A number of arrests during immigration interviews are being reported in multiple states across the U.S.

Maria and Oscar Hernandez Miranda, who married in 2015, attended their marriage interview at the U.S. Citizenship and Immigration Services offices in Miami as part of Oscar’s immigration application, when the interview was interrupted, the Miami Herald reported.

Maria was asked to step out of the office, the Herald says, and was told after 20 minutes of waiting that her husband had been arrested by ICE, due to a pending deportation order. Oscar has been held at an immigration detention center in Broward County and can be deported at any time, according to the report.

Lisa Lehner, a senior litigation attorney with Americans for Immigrant Justice confirmed to CNN that at least four other similar arrests have taken place in the Miami area in the past month. In each case, the person arrested was an immigrant with pending deportation orders against them, married to a U.S. citizen, and seeking a provisional waiver.

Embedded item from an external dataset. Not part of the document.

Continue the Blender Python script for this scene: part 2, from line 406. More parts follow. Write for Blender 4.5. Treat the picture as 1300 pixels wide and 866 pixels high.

“We were very confident because we (were) going through the path we need to take to have him get his papers,” Maria told CNN. The couple brought a photo album with photos of their wedding and of their family, along with a marriage certificate and joint bank statement, as proof of their relationship. Interviews like this are a routine process for immigrants married to US citizens seeking residency.

Arrests like this one have been reported in other states, as well. In Massachusetts, five couples are at the center of a federal lawsuit after ICE agents arrested and detained spouses applying to become residents. At the time of arrest, two of the couples were attending their marriage interviews.
The ACLU has confirmed other similar arrests in New York City and in Rhode Island, where a 30-year-old woman—who came to the U.S. from Guatemala without documentation when she was 3—was arrested by ICE after a “quick and painless” interview with USCIS. Emails obtained by the ACLU, show that USCIS had been coordinating with ICE and alerting the agency when immigrants eligible for deportation showed up for their interviews, according to the Washington Post.

“This practice is illegal throughout the country, for the reasons we have articulated on behalf of our clients, and for the reasons stated in Judge Wolf’s recent order denying the government’s motion to dismiss,” Matt Segal, an ACLU attorney told CNN. Segal referred to a ruling in August by U.S. District Judge Mark Wolf who determined that ICE “may not order the removal of an alien pursuing a provisional waiver solely on the basis that he or she is subject to a final order of removal.”